> Short task:
Make an exact copy of the listing below.

> Data section:
>>>

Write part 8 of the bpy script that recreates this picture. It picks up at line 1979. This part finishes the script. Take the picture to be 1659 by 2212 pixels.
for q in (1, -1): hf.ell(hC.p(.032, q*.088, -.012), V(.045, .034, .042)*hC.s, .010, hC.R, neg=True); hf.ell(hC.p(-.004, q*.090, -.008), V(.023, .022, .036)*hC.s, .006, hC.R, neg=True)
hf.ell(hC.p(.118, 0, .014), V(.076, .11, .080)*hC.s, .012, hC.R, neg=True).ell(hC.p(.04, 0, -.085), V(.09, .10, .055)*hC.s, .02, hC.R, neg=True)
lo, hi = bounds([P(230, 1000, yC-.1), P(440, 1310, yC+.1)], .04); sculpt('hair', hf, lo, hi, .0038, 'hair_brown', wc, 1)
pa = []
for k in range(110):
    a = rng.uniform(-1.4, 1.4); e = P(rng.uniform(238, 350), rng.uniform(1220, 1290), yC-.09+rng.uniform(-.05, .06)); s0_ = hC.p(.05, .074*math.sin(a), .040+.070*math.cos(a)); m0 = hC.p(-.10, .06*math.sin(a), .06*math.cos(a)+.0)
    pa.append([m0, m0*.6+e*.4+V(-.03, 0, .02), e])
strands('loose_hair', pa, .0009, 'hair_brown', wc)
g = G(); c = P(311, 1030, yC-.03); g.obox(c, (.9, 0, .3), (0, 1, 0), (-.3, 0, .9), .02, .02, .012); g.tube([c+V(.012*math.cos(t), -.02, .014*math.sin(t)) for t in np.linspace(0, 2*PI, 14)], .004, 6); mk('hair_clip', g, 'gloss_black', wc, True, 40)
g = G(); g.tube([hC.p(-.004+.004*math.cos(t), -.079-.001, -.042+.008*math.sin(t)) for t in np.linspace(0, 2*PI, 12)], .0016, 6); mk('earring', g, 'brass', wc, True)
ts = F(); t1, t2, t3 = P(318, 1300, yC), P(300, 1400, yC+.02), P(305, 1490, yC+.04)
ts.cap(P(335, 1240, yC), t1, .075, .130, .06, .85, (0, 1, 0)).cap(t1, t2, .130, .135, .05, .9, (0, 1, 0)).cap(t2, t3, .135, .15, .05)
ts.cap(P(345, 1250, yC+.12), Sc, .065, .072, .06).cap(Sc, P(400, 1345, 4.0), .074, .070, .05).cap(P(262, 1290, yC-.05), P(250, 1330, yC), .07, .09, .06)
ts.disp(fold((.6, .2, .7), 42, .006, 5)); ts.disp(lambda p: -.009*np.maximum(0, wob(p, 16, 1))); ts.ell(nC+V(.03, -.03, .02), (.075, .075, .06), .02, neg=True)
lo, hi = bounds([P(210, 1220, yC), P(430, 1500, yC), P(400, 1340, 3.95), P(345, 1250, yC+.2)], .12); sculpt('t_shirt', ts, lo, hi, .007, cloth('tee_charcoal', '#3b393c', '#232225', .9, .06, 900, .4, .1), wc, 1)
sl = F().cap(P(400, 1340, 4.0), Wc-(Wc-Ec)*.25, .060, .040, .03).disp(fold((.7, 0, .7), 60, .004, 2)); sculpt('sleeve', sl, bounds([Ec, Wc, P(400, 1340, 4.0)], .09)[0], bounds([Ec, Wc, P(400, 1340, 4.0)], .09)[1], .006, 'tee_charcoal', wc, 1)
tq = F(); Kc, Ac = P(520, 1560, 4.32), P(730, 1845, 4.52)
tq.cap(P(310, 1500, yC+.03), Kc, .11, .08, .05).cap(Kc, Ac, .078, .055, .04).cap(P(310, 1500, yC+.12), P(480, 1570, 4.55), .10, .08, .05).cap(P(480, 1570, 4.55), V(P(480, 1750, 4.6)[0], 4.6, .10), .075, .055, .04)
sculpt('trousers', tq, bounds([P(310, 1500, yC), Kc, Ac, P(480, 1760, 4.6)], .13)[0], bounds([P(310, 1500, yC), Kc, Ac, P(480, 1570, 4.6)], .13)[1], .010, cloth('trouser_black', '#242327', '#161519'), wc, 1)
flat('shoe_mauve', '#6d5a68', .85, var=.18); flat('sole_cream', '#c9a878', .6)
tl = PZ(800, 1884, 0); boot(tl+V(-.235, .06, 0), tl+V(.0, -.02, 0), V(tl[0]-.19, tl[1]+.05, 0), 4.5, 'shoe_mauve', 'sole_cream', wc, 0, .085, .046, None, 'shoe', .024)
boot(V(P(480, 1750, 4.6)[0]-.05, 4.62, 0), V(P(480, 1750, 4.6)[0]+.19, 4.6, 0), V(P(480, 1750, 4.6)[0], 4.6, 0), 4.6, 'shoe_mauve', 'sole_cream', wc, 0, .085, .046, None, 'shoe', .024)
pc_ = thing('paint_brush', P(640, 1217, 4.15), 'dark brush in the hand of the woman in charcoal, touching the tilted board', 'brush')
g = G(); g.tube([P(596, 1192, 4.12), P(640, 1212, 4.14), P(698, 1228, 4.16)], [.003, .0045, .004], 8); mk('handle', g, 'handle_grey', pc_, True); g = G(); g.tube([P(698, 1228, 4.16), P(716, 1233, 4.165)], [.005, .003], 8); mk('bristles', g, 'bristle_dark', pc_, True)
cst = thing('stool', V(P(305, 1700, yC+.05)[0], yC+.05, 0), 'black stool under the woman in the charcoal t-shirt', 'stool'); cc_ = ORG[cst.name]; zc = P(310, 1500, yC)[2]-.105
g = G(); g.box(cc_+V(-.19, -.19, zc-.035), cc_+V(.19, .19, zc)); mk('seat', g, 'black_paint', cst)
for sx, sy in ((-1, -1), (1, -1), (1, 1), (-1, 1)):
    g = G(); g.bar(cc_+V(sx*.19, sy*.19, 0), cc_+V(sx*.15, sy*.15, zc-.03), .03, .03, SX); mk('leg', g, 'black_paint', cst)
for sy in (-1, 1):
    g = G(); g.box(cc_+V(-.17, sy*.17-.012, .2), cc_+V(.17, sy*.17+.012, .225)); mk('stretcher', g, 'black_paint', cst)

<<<

> Problem solution:
Write part 8 of the bpy script that recreates this picture. It picks up at line 1979. This part finishes the script. Take the picture to be 1659 by 2212 pixels.
for q in (1, -1): hf.ell(hC.p(.032, q*.088, -.012), V(.045, .034, .042)*hC.s, .010, hC.R, neg=True); hf.ell(hC.p(-.004, q*.090, -.008), V(.023, .022, .036)*hC.s, .006, hC.R, neg=True)
hf.ell(hC.p(.118, 0, .014), V(.076, .11, .080)*hC.s, .012, hC.R, neg=True).ell(hC.p(.04, 0, -.085), V(.09, .10, .055)*hC.s, .02, hC.R, neg=True)
lo, hi = bounds([P(230, 1000, yC-.1), P(440, 1310, yC+.1)], .04); sculpt('hair', hf, lo, hi, .0038, 'hair_brown', wc, 1)
pa = []
for k in range(110):
    a = rng.uniform(-1.4, 1.4); e = P(rng.uniform(238, 350), rng.uniform(1220, 1290), yC-.09+rng.uniform(-.05, .06)); s0_ = hC.p(.05, .074*math.sin(a), .040+.070*math.cos(a)); m0 = hC.p(-.10, .06*math.sin(a), .06*math.cos(a)+.0)
    pa.append([m0, m0*.6+e*.4+V(-.03, 0, .02), e])
strands('loose_hair', pa, .0009, 'hair_brown', wc)
g = G(); c = P(311, 1030, yC-.03); g.obox(c, (.9, 0, .3), (0, 1, 0), (-.3, 0, .9), .02, .02, .012); g.tube([c+V(.012*math.cos(t), -.02, .014*math.sin(t)) for t in np.linspace(0, 2*PI, 14)], .004, 6); mk('hair_clip', g, 'gloss_black', wc, True, 40)
g = G(); g.tube([hC.p(-.004+.004*math.cos(t), -.079-.001, -.042+.008*math.sin(t)) for t in np.linspace(0, 2*PI, 12)], .0016, 6); mk('earring', g, 'brass', wc, True)
ts = F(); t1, t2, t3 = P(318, 1300, yC), P(300, 1400, yC+.02), P(305, 1490, yC+.04)
ts.cap(P(335, 1240, yC), t1, .075, .130, .06, .85, (0, 1, 0)).cap(t1, t2, .130, .135, .05, .9, (0, 1, 0)).cap(t2, t3, .135, .15, .05)
ts.cap(P(345, 1250, yC+.12), Sc, .065, .072, .06).cap(Sc, P(400, 1345, 4.0), .074, .070, .05).cap(P(262, 1290, yC-.05), P(250, 1330, yC), .07, .09, .06)
ts.disp(fold((.6, .2, .7), 42, .006, 5)); ts.disp(lambda p: -.009*np.maximum(0, wob(p, 16, 1))); ts.ell(nC+V(.03, -.03, .02), (.075, .075, .06), .02, neg=True)
lo, hi = bounds([P(210, 1220, yC), P(430, 1500, yC), P(400, 1340, 3.95), P(345, 1250, yC+.2)], .12); sculpt('t_shirt', ts, lo, hi, .007, cloth('tee_charcoal', '#3b393c', '#232225', .9, .06, 900, .4, .1), wc, 1)
sl = F().cap(P(400, 1340, 4.0), Wc-(Wc-Ec)*.25, .060, .040, .03).disp(fold((.7, 0, .7), 60, .004, 2)); sculpt('sleeve', sl, bounds([Ec, Wc, P(400, 1340, 4.0)], .09)[0], bounds([Ec, Wc, P(400, 1340, 4.0)], .09)[1], .006, 'tee_charcoal', wc, 1)
tq = F(); Kc, Ac = P(520, 1560, 4.32), P(730, 1845, 4.52)
tq.cap(P(310, 1500, yC+.03), Kc, .11, .08, .05).cap(Kc, Ac, .078, .055, .04).cap(P(310, 1500, yC+.12), P(480, 1570, 4.55), .10, .08, .05).cap(P(480, 1570, 4.55), V(P(480, 1750, 4.6)[0], 4.6, .10), .075, .055, .04)
sculpt('trousers', tq, bounds([P(310, 1500, yC), Kc, Ac, P(480, 1760, 4.6)], .13)[0], bounds([P(310, 1500, yC), Kc, Ac, P(480, 1570, 4.6)], .13)[1], .010, cloth('trouser_black', '#242327', '#161519'), wc, 1)
flat('shoe_mauve', '#6d5a68', .85, var=.18); flat('sole_cream', '#c9a878', .6)
tl = PZ(800, 1884, 0); boot(tl+V(-.235, .06, 0), tl+V(.0, -.02, 0), V(tl[0]-.19, tl[1]+.05, 0), 4.5, 'shoe_mauve', 'sole_cream', wc, 0, .085, .046, None, 'shoe', .024)
boot(V(P(480, 1750, 4.6)[0]-.05, 4.62, 0), V(P(480, 1750, 4.6)[0]+.19, 4.6, 0), V(P(480, 1750, 4.6)[0], 4.6, 0), 4.6, 'shoe_mauve', 'sole_cream', wc, 0, .085, .046, None, 'shoe', .024)
pc_ = thing('paint_brush', P(640, 1217, 4.15), 'dark brush in the hand of the woman in charcoal, touching the tilted board', 'brush')
g = G(); g.tube([P(596, 1192, 4.12), P(640, 1212, 4.14), P(698, 1228, 4.16)], [.003, .0045, .004], 8); mk('handle', g, 'handle_grey', pc_, True); g = G(); g.tube([P(698, 1228, 4.16), P(716, 1233, 4.165)], [.005, .003], 8); mk('bristles', g, 'bristle_dark', pc_, True)
cst = thing('stool', V(P(305, 1700, yC+.05)[0], yC+.05, 0), 'black stool under the woman in the charcoal t-shirt', 'stool'); cc_ = ORG[cst.name]; zc = P(310, 1500, yC)[2]-.105
g = G(); g.box(cc_+V(-.19, -.19, zc-.035), cc_+V(.19, .19, zc)); mk('seat', g, 'black_paint', cst)
for sx, sy in ((-1, -1), (1, -1), (1, 1), (-1, 1)):
    g = G(); g.bar(cc_+V(sx*.19, sy*.19, 0), cc_+V(sx*.15, sy*.15, zc-.03), .03, .03, SX); mk('leg', g, 'black_paint', cst)
for sy in (-1, 1):
    g = G(); g.box(cc_+V(-.17, sy*.17-.012, .2), cc_+V(.17, sy*.17+.012, .225)); mk('stretcher', g, 'black_paint', cst)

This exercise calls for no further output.